Building a credible plan that has both top management and the execution team’s full support can be harder than it looks. In fact, you greatly improve the odds of achievement by taking each and every business objective for the solution and drilling into the processes and systems that will deliver the expected result. Most importantly, ambiguity in the process will be removed by documenting how goal attainment will be measured and how those metrics will be built into the field service solution. Write it down and have everyone on the team, from top management down, agree on the plan.

Plan for the Right Team
“Teamwork is the ability to work together toward a common vision. The ability to direct individual accomplishments toward organizational objectives. It is the fuel that allows common people to attain uncommon results.” — Andrew Carnegie

Staffing the program team for success is often overlooked in IT project implementation. It’s easy to rationalize that the skills you have map well to the skills you need. Often, this is not the case. By developing a skills map, you can identify the critical skills required on the project, map your team to those skills and then augment your team as necessary with outside resources. And don’t forget to consciously develop that team.

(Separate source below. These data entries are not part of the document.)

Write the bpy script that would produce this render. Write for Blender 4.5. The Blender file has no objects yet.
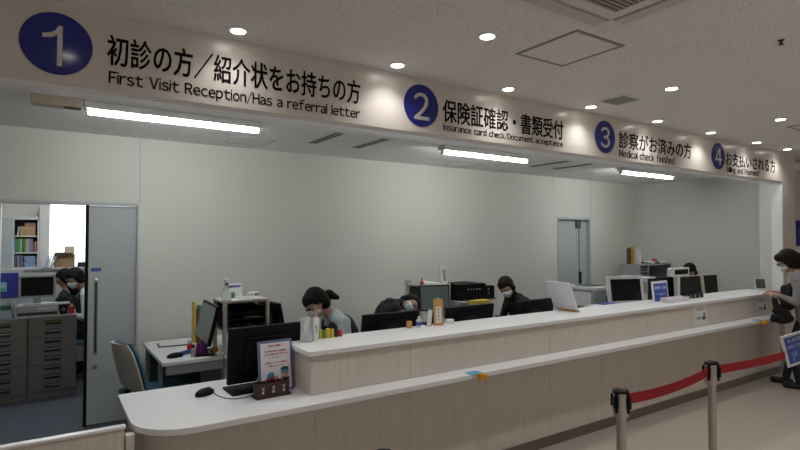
import bpy, bmesh, math, random
import numpy as np
from mathutils import Vector, Matrix, Euler
random.seed(7)
C = bpy.context.scene
COL = C.collection
PI = math.pi
R = math.radians

# ------------------------------------------------------------------ camera, world, exposure
cam_data = bpy.data.cameras.new('camera')
cam_data.sensor_width = 36.0
cam_data.lens = 36.0 * 533.0 / 800.0
cam_data.clip_start = 0.05
cam = bpy.data.objects.new('camera', cam_data)
COL.objects.link(cam)
cam.location = (0, 0, 1.65)
cam.rotation_euler = (R(90 + 1.4), 0, R(-33.7))
C.camera = cam

world = bpy.data.worlds.new('world')
C.world = world
world.use_nodes = True
world.node_tree.nodes['Background'].inputs[0].default_value = (0.8, 0.85, 0.95, 1)
world.node_tree.nodes['Background'].inputs[1].default_value = 0.02

C.view_settings.view_transform = 'Standard'
C.view_settings.look = 'None'
C.view_settings.gamma = 1.0
C.view_settings.use_curve_mapping = False
C.view_settings.exposure = 0.32
TUBE_POWER = 44.0
SPOT_POWER = 22.0
ROW_POWER = 3.7
REAR_POWER = 165.0
DISC_POWER = 9.0

# ------------------------------------------------------------------ materials
MATS = {}
def mat(name, col, rough=0.6, metal=0.0, spec=0.5, noise=0.0, nscale=30.0, emit=0.0, alpha=None, trans=0.0, stretch=None, bump=0.0):
    if name in MATS: return MATS[name]
    m = bpy.data.materials.new(name); m.use_nodes = True
    nt = m.node_tree; b = nt.nodes['Principled BSDF']
    b.inputs['Base Color'].default_value = (*col, 1)
    b.inputs['Roughness'].default_value = rough
    b.inputs['Metallic'].default_value = metal
    b.inputs['Specular IOR Level'].default_value = spec
    if trans: b.inputs['Transmission Weight'].default_value = trans
    if alpha is not None: b.inputs['Alpha'].default_value = alpha
    if emit:
        b.inputs['Emission Color'].default_value = (*col, 1)
        b.inputs['Emission Strength'].default_value = emit
    tc = nt.nodes.new('ShaderNodeTexCoord'); mp = nt.nodes.new('ShaderNodeMapping')
    nt.links.new(tc.outputs['Object'], mp.inputs['Vector'])
    if stretch: mp.inputs['Scale'].default_value = stretch
    nz = nt.nodes.new('ShaderNodeTexNoise'); nz.inputs['Scale'].default_value = nscale; nz.inputs['Detail'].default_value = 4
    nt.links.new(mp.outputs['Vector'], nz.inputs['Vector'])
    rp = nt.nodes.new('ShaderNodeValToRGB')
    k = max(noise, 0.01)
    rp.color_ramp.elements[0].position = 0.3; rp.color_ramp.elements[1].position = 0.7
    rp.color_ramp.elements[0].color = (*[c * (1 - k) for c in col], 1)
    rp.color_ramp.elements[1].color = (*[min(1, c * (1 + k)) for c in col], 1)
    nt.links.new(nz.outputs['Fac'], rp.inputs['Fac'])
    nt.links.new(rp.outputs['Color'], b.inputs['Base Color'])
    if bump:
        bp = nt.nodes.new('ShaderNodeBump'); bp.inputs['Strength'].default_value = bump; bp.inputs['Distance'].default_value = 0.003
        nt.links.new(nz.outputs['Fac'], bp.inputs['Height']); nt.links.new(bp.outputs['Normal'], b.inputs['Normal'])
    MATS[name] = m
    return m

def speckle_mat(name, col, dark, scale, lo, hi, rough, bump=0.0):
    m = mat(name, col, rough, noise=0.03, nscale=6)
    nt = m.node_tree; b = nt.nodes['Principled BSDF']
    nz = nt.nodes.new('ShaderNodeTexNoise'); nz.inputs['Scale'].default_value = scale; nz.inputs['Detail'].default_value = 3; nz.inputs['Roughness'].default_value = 0.7
    tc = [n for n in nt.nodes if n.type == 'TEX_COORD'][0]
    nt.links.new(tc.outputs['Object'], nz.inputs['Vector'])
    rp = nt.nodes.new('ShaderNodeValToRGB')
    rp.color_ramp.elements[0].position = lo; rp.color_ramp.elements[0].color = (*dark, 1)
    rp.color_ramp.elements[1].position = hi; rp.color_ramp.elements[1].color = (*col, 1)
    nt.links.new(nz.outputs['Fac'], rp.inputs['Fac']); nt.links.new(rp.outputs['Color'], b.inputs['Base Color'])
    if bump:
        bp = nt.nodes.new('ShaderNodeBump'); bp.inputs['Strength'].default_value = bump; bp.inputs['Distance'].default_value = 0.002
        nt.links.new(nz.outputs['Fac'], bp.inputs['Height']); nt.links.new(bp.outputs['Normal'], b.inputs['Normal'])
    return m

M_CEIL = speckle_mat('ceiling_board', (0.72, 0.70, 0.69), (0.50, 0.47, 0.46), 80, 0.34, 0.50, 0.9, 0.15)
M_CEIL_IN = speckle_mat('office_ceiling_board', (0.88, 0.88, 0.86), (0.70, 0.69, 0.68), 55, 0.34, 0.46, 0.9, 0.2)
M_FLOOR = speckle_mat('vinyl_floor', (0.50, 0.455, 0.41), (0.43, 0.385, 0.34), 60, 0.40, 0.60, 0.30)
M_CARPET = speckle_mat('carpet_tile', (0.115, 0.125, 0.16), (0.05, 0.055, 0.08), 120, 0.35, 0.65, 0.95, 0.4)
M_WALL = mat('office_wallpaper', (0.68, 0.675, 0.625), 0.75, noise=0.02, nscale=90, bump=0.05)
M_FASCIA = mat('fascia_panel', (0.69, 0.655, 0.615), 0.25, noise=0.015, nscale=3)
M_HALLWALL = mat('hall_wall', (0.60, 0.56, 0.52), 0.7, noise=0.02, nscale=40)
M_WOOD = mat('pale_ash_laminate', (0.67, 0.625, 0.565), 0.45, noise=0.055, nscale=9, stretch=(7, 7, 0.35))
M_TOP = mat('white_laminate', (0.80, 0.82, 0.85), 0.28, noise=0.01)
M_KICK = mat('grey_kickboard', (0.27, 0.235, 0.21), 0.5, noise=0.05)
M_BLACK = mat('black_plastic', (0.006, 0.006, 0.008), 0.5, spec=0.15, noise=0.2)
M_SCREEN = mat('dark_screen', (0.006, 0.007, 0.008), 0.25, spec=0.2, noise=0.1)
M_GSCREEN = mat('grey_green_screen', (0.13, 0.17, 0.18), 0.35, noise=0.03)
M_WHITE = mat('white_plastic', (0.66, 0.67, 0.67), 0.4, noise=0.02)
M_PAPER = mat('white_paper', (0.74, 0.76, 0.78), 0.8, noise=0.02)
M_GREY = mat('grey_plastic', (0.34, 0.35, 0.36), 0.45, noise=0.03)
M_DGREY = mat('dark_grey_plastic', (0.09, 0.095, 0.10), 0.45, noise=0.05)
M_BEIGE = mat('beige_board', (0.55, 0.49, 0.40), 0.6, noise=0.04)
M_STEEL = mat('brushed_steel', (0.42, 0.385, 0.36), 0.33, metal=0.9, noise=0.06, nscale=20, stretch=(12, 12, 0.5))
M_CHROME = mat('silver_metal', (0.6, 0.6, 0.6), 0.25, metal=1.0, noise=0.02)
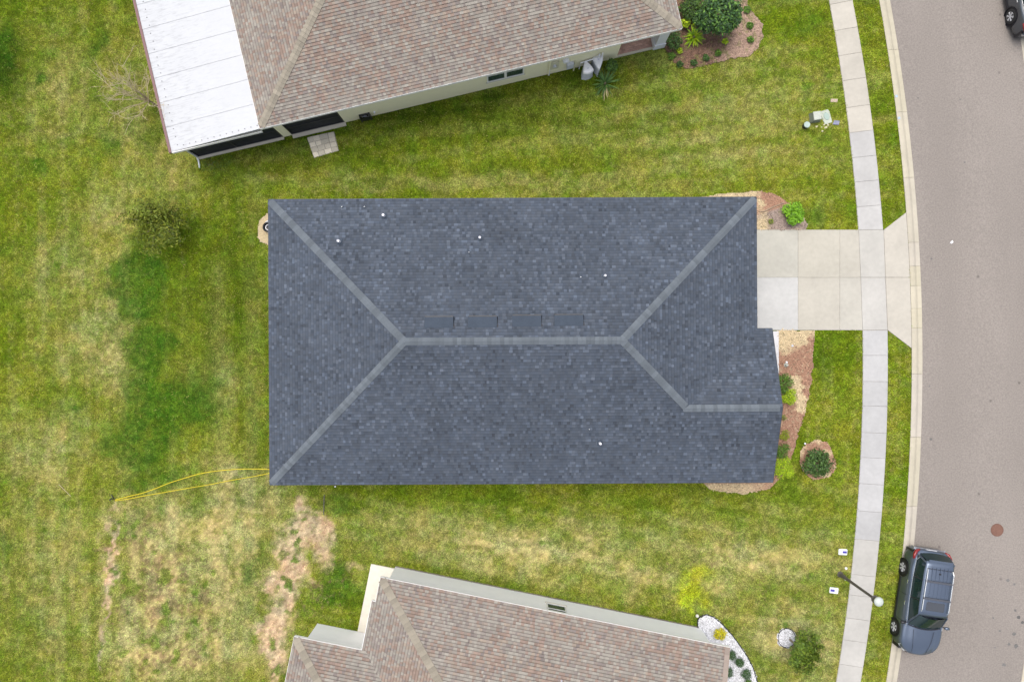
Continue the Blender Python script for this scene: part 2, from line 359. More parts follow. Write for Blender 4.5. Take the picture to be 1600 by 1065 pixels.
# ------------------------------------------------------------------ setting: ground, lawn, road
g = MB(); g.add([(-3000,-3000,-.16),(3000,-3000,-.16),(3000,3000,-.16),(-3000,3000,-.16)], [(0,1,2,3)], (.16,.17,.04))
tag(g.build('ground', M['lawn']), kind='structure')
def axis(lo, hi, fine_lo, fine_hi, st):
    a = list(np.arange(fine_lo, fine_hi+1e-6, st)); s = st; v = a[-1]
    while v < hi: s *= 1.35; v += s; a.append(min(v, hi))
    s = st; v = a[0]
    while v > lo: s *= 1.35; v -= s; a.insert(0, max(v, lo))
    return np.array(a)
ys = axis(-90, 90, -18.5, 18.5, .13)
us = axis(-150, 0, -46.5, 0, .13)
Yg, Ug = np.meshgrid(ys, us, indexing='ij')
Xg = CURB_L(Yg)+Ug+.02
Zg = (fbm(Xg.ravel(), Yg.ravel(), 1.2, 3)-.5).reshape(Xg.shape)*.03
V = np.stack([Xg.ravel(), Yg.ravel(), Zg.ravel()], 1)
ny, nx = Yg.shape; I = np.arange(ny*nx).reshape(ny, nx)
Fq = np.stack([I[:-1,:-1].ravel(), I[:-1,1:].ravel(), I[1:,1:].ravel(), I[1:,:-1].ravel()], 1)
o = fastmesh('lawn', V, Fq, M['lawn'], (lambda c: c*(.62+.4*np.clip((c[:,0]-c[:,1]*1.02)/.06, 0, 1))[:,None])(lawn_color(V[:,0], V[:,1])), 'POINT', 4); tag(o, kind='structure')
# lawn across the street
ys2 = np.linspace(-90, 90, 90); us2 = np.linspace(0, 60, 40)
Y2, U2 = np.meshgrid(ys2, us2, indexing='ij'); X2 = CURB_R(Y2)+ROADW+.75+U2
V = np.stack([X2.ravel(), Y2.ravel(), 0*X2.ravel()], 1); ny, nx = Y2.shape; I = np.arange(ny*nx).reshape(ny, nx)
Fq = np.stack([I[:-1,:-1].ravel(), I[:-1,1:].ravel(), I[1:,1:].ravel(), I[1:,:-1].ravel()], 1)
tag(fastmesh('lawn', V, Fq, M['lawn'], lawn_color(V[:,0], V[:,1])*.8, 'POINT', 4), kind='structure')
# road
rb = MB(); yy = np.linspace(-90, 90, 121)
for i in range(120):
    a0 = off(CURB_R, -.03, yy[i]); a1 = off(CURB_R, -.03, yy[i+1]); b0 = off(CURB_R, ROADW+.03, yy[i]); b1 = off(CURB_R, ROADW+.03, yy[i+1])
    c0 = off(CURB_R, ROADW/2, yy[i]); c1 = off(CURB_R, ROADW/2, yy[i+1])
    rb.add([(*a0,-.10),(*c0,-.04),(*c1,-.04),(*a1,-.10)], [(0,1,2,3)]); rb.add([(*c0,-.04),(*b0,-.10),(*b1,-.10),(*c1,-.04)], [(0,1,2,3)])
road = rb.build('road', M['asphalt'], smooth=True); tag(road, kind='structure')

# rolled kerb: every cast length is a piece
def kerb(base, d0, width, joints, mirror=False):
    root = empty('kerb'); tag(root, kind='structure')
    for a, b in zip(joints[:-1], joints[1:]):
        m = MB(); n = max(2, int((b-a)/.5)); t = np.linspace(a+.006, b-.006, n+1)
        prof = [(0,-.14),(0,.035),(.16,.045),(.24,.03),(.40,-.075),(width-.02,-.085),(width,-.09),(width,-.14)]
        rows = []
        for y in t:
            rows.append([(*off(base, d0+(width-q if mirror else q), y), z) for q, z in prof])
        k = len(prof); vs = [p for r in rows for p in r]; fs = []
        for i in range(n):
            for j in range(k-1):
                f = (i*k+j, i*k+j+1, (i+1)*k+j+1, (i+1)*k+j); fs.append(f[::-1] if mirror else f)
        e0 = tuple(range(k)); e1 = tuple(n*k+j for j in range(k)); fs += [e0[::-1], e1]
        m.add(vs, fs)
        c = random.uniform(.95, 1.05); m.build('kerb_piece', M['concrete'], root, color=(.44*c, .40*c, .315*c*random.uniform(.95,1.08)))
    return root
def Yp(l): return [P(0, p)[1] for p in l]
kerb(CURB_L, 0, float(CURB_R(0)-CURB_L(0))-.01, Yp([1500,1390,1290,1190,1090,990,890,790,682,584,512,482,446.5,416,379,278,176,79,-20,-120,-220,-320,-420,-560]))
kerb(CURB_R, ROADW, .6, [-24,-18,-12,-6,0,3,6,9,12,15,18,21,24,30], mirror=True)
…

A team that knows and trusts each other performs better every time. Frequently, we see a short-sighted budget-driven approach to staffing that shortcuts critical team skills and assumes that the human factors will take care of themselves.

Several months ago I participated in a project kick-off where the project manager took an extra two hours out of a packed agenda to let each of the twenty people in the room say a little about themselves. The manager asked each person to explain what the project meant to them, what their hobbies were and what they were looking forward to that weekend. What a great way to simultaneously break the ice within the team and confirm alignment with the project objectives! Over the course of the week-long meeting, the participants often referred back to those personal anecdotes and it opened up communication within the team.

Fast forward several months, and that team has successfully hit their milestones– leveraging those relationships to overcome challenges. And they’ve done so with smiles on their faces throughout the project’s lifecycle. The results are a credit to our customer’s investment in planning and team development. That two-hour upfront investment in team building sure paid for itself.